STATED PROBLEM: Nothing outside the lines from the one containing "Reconstruct this image" through the one containing "LAMP_COL = (0.972, 0.99, 1.0)" should be copied, and no pictures either. Copy those lines exactly.

RECORDS TO USE:

--*--

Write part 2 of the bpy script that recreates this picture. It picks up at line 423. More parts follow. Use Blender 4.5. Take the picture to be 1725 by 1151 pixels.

--*--

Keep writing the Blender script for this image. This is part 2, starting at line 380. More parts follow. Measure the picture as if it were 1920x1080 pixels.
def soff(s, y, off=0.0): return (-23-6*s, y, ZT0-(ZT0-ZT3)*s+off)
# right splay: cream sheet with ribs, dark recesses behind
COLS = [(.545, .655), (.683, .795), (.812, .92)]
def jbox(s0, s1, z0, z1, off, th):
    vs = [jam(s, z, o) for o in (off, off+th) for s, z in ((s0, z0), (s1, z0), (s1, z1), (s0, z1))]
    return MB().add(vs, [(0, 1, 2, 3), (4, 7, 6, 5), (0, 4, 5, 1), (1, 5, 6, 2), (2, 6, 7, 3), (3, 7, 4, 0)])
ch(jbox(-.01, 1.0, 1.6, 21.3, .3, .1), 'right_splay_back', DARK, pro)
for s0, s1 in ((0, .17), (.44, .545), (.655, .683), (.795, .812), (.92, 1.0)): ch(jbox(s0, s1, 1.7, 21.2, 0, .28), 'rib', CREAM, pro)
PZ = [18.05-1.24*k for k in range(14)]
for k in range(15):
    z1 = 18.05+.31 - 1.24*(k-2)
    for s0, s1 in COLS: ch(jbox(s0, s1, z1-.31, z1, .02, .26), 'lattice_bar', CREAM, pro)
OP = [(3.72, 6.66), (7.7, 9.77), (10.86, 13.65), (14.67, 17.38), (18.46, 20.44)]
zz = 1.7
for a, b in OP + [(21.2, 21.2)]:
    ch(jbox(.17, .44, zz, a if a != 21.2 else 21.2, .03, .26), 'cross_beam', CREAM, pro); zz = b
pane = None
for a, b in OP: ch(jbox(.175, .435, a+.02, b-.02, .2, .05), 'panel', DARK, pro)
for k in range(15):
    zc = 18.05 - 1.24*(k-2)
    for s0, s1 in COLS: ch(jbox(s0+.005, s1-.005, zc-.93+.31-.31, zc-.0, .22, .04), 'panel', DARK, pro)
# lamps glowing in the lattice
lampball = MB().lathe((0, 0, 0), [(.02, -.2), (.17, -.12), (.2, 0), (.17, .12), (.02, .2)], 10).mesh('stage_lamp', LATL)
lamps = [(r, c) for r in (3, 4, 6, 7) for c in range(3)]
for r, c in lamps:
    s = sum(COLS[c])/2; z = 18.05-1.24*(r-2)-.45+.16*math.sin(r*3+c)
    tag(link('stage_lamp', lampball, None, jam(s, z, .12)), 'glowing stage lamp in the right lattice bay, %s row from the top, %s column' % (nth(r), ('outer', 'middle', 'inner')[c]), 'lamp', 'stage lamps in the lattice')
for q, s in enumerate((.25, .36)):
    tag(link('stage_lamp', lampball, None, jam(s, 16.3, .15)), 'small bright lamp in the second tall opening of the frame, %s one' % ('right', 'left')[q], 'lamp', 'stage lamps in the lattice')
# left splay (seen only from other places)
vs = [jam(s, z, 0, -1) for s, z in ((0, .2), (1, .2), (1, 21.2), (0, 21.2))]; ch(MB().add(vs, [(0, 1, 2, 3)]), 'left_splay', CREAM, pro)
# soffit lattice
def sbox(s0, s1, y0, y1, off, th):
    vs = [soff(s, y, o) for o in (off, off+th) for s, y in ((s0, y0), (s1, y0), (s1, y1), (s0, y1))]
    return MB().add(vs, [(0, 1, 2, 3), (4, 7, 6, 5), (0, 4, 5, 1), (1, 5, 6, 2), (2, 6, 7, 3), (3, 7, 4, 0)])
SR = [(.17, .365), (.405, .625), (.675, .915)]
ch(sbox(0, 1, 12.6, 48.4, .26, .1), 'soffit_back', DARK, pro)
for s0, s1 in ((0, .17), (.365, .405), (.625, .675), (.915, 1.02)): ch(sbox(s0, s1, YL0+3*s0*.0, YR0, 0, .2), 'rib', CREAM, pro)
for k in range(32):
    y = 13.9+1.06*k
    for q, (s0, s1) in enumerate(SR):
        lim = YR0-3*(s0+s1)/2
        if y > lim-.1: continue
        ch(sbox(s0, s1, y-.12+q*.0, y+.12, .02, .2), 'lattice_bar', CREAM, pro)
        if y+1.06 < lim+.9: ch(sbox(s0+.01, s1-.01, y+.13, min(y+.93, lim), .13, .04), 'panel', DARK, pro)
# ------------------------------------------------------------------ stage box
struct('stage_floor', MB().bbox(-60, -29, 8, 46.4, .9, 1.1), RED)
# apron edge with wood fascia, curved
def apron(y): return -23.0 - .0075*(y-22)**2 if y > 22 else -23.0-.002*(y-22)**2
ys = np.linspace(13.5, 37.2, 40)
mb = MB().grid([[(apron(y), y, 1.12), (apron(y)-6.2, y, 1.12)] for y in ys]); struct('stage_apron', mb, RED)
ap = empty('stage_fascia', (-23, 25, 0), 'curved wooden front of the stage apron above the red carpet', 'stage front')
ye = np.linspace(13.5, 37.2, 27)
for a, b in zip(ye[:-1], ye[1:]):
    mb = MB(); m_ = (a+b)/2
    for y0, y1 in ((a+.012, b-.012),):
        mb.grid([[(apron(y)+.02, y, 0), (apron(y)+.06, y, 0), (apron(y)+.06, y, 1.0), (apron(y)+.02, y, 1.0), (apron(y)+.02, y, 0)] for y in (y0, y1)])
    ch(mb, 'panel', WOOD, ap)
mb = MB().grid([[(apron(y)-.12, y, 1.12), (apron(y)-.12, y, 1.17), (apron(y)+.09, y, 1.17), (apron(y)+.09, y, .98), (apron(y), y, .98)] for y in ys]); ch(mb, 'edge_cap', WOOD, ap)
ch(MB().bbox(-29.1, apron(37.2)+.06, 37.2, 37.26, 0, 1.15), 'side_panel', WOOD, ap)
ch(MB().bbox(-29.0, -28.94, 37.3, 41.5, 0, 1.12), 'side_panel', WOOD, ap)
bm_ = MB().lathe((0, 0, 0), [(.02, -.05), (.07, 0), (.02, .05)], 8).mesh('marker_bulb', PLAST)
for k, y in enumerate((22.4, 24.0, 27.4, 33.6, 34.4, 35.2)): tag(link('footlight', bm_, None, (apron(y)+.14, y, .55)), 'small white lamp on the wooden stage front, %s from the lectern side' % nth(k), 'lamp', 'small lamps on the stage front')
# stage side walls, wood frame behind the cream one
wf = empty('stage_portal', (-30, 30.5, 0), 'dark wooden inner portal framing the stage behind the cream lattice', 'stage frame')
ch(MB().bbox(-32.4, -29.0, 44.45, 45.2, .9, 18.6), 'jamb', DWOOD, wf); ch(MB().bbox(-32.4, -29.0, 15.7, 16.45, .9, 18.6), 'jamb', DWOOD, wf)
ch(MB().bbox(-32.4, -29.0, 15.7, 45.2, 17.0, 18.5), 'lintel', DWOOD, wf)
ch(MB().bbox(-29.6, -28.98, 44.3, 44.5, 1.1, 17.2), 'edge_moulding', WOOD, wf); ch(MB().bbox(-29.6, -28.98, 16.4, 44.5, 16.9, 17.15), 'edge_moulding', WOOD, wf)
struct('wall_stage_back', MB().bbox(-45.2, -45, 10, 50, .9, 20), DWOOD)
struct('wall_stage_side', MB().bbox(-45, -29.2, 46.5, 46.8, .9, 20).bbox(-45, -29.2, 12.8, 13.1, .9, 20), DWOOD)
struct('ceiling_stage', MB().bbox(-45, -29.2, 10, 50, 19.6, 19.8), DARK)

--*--

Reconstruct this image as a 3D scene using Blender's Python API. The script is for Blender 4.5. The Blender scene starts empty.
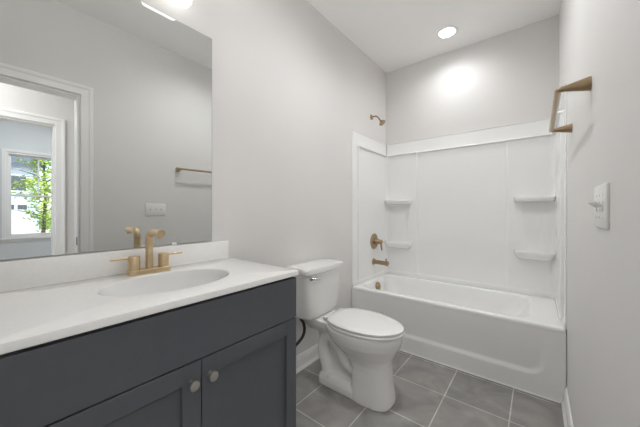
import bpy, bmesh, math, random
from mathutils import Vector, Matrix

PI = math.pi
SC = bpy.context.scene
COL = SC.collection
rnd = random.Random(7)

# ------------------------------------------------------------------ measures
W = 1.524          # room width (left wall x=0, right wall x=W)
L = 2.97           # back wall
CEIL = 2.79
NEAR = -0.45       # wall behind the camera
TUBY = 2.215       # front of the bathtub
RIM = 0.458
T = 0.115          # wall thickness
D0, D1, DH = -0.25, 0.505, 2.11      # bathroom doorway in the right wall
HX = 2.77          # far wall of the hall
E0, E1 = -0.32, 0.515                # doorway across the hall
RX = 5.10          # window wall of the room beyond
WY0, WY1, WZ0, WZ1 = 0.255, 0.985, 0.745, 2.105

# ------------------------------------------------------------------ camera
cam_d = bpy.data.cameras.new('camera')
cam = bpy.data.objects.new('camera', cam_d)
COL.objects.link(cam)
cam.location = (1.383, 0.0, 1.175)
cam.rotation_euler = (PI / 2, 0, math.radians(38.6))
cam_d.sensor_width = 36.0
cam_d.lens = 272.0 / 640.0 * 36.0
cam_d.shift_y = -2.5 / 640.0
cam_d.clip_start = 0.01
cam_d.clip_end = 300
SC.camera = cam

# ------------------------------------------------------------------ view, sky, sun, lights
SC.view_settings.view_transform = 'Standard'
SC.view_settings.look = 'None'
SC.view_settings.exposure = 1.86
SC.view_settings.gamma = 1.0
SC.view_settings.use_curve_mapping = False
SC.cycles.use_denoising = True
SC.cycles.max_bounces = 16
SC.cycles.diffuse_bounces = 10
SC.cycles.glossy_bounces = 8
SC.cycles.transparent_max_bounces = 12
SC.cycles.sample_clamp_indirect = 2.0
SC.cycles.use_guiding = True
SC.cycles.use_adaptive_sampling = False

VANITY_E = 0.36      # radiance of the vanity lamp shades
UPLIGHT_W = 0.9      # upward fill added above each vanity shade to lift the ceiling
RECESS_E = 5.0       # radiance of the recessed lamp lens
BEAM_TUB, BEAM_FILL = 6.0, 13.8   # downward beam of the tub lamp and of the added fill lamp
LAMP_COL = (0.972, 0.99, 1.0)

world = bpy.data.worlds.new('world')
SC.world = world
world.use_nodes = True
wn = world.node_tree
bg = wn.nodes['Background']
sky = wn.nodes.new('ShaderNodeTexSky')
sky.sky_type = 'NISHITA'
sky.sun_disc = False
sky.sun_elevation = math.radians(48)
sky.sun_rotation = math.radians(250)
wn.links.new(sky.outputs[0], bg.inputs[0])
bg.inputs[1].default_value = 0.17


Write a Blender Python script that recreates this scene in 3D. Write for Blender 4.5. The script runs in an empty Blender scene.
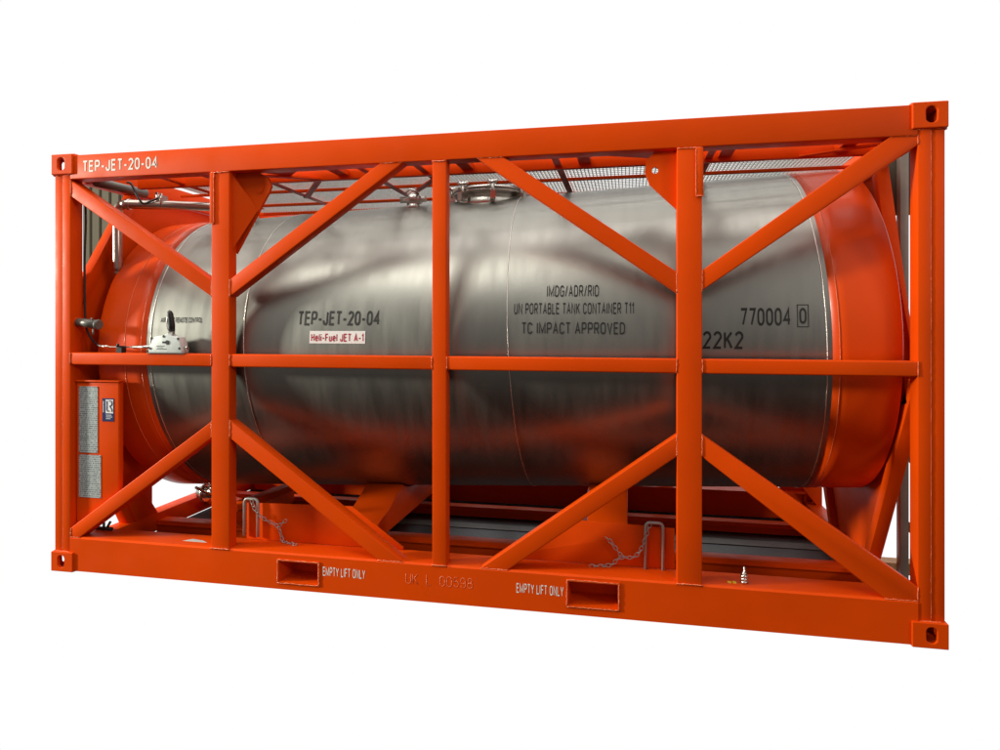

--*--

WRITTEN REPLY:
Reconstruct this image as a 3D scene using Blender's Python API. The script is for Blender 4.5. The Blender scene starts empty.
import bpy, bmesh, math, random
from mathutils import Vector, Matrix

PI = math.pi
SC = bpy.context.scene
COL = SC.collection
rnd = random.Random(7)

# ------------------------------------------------------------------ measures
W = 1.524          # room width (left wall x=0, right wall x=W)
L = 2.97           # back wall
CEIL = 2.79
NEAR = -0.45       # wall behind the camera
TUBY = 2.215       # front of the bathtub
RIM = 0.458
T = 0.115          # wall thickness
D0, D1, DH = -0.25, 0.505, 2.11      # bathroom doorway in the right wall
HX = 2.77          # far wall of the hall
E0, E1 = -0.32, 0.515                # doorway across the hall
RX = 5.10          # window wall of the room beyond
WY0, WY1, WZ0, WZ1 = 0.255, 0.985, 0.745, 2.105

# ------------------------------------------------------------------ camera
cam_d = bpy.data.cameras.new('camera')
cam = bpy.data.objects.new('camera', cam_d)
COL.objects.link(cam)
cam.location = (1.383, 0.0, 1.175)
cam.rotation_euler = (PI / 2, 0, math.radians(38.6))
cam_d.sensor_width = 36.0
cam_d.lens = 272.0 / 640.0 * 36.0
cam_d.shift_y = -2.5 / 640.0
cam_d.clip_start = 0.01
cam_d.clip_end = 300
SC.camera = cam

# ------------------------------------------------------------------ view, sky, sun, lights
SC.view_settings.view_transform = 'Standard'
SC.view_settings.look = 'None'
SC.view_settings.exposure = 1.86
SC.view_settings.gamma = 1.0
SC.view_settings.use_curve_mapping = False
SC.cycles.use_denoising = True
SC.cycles.max_bounces = 16
SC.cycles.diffuse_bounces = 10
SC.cycles.glossy_bounces = 8
SC.cycles.transparent_max_bounces = 12
SC.cycles.sample_clamp_indirect = 2.0
SC.cycles.use_guiding = True
SC.cycles.use_adaptive_sampling = False

VANITY_E = 0.36      # radiance of the vanity lamp shades
UPLIGHT_W = 0.9      # upward fill added above each vanity shade to lift the ceiling
RECESS_E = 5.0       # radiance of the recessed lamp lens
BEAM_TUB, BEAM_FILL = 6.0, 13.8   # downward beam of the tub lamp and of the added fill lamp
LAMP_COL = (0.972, 0.99, 1.0)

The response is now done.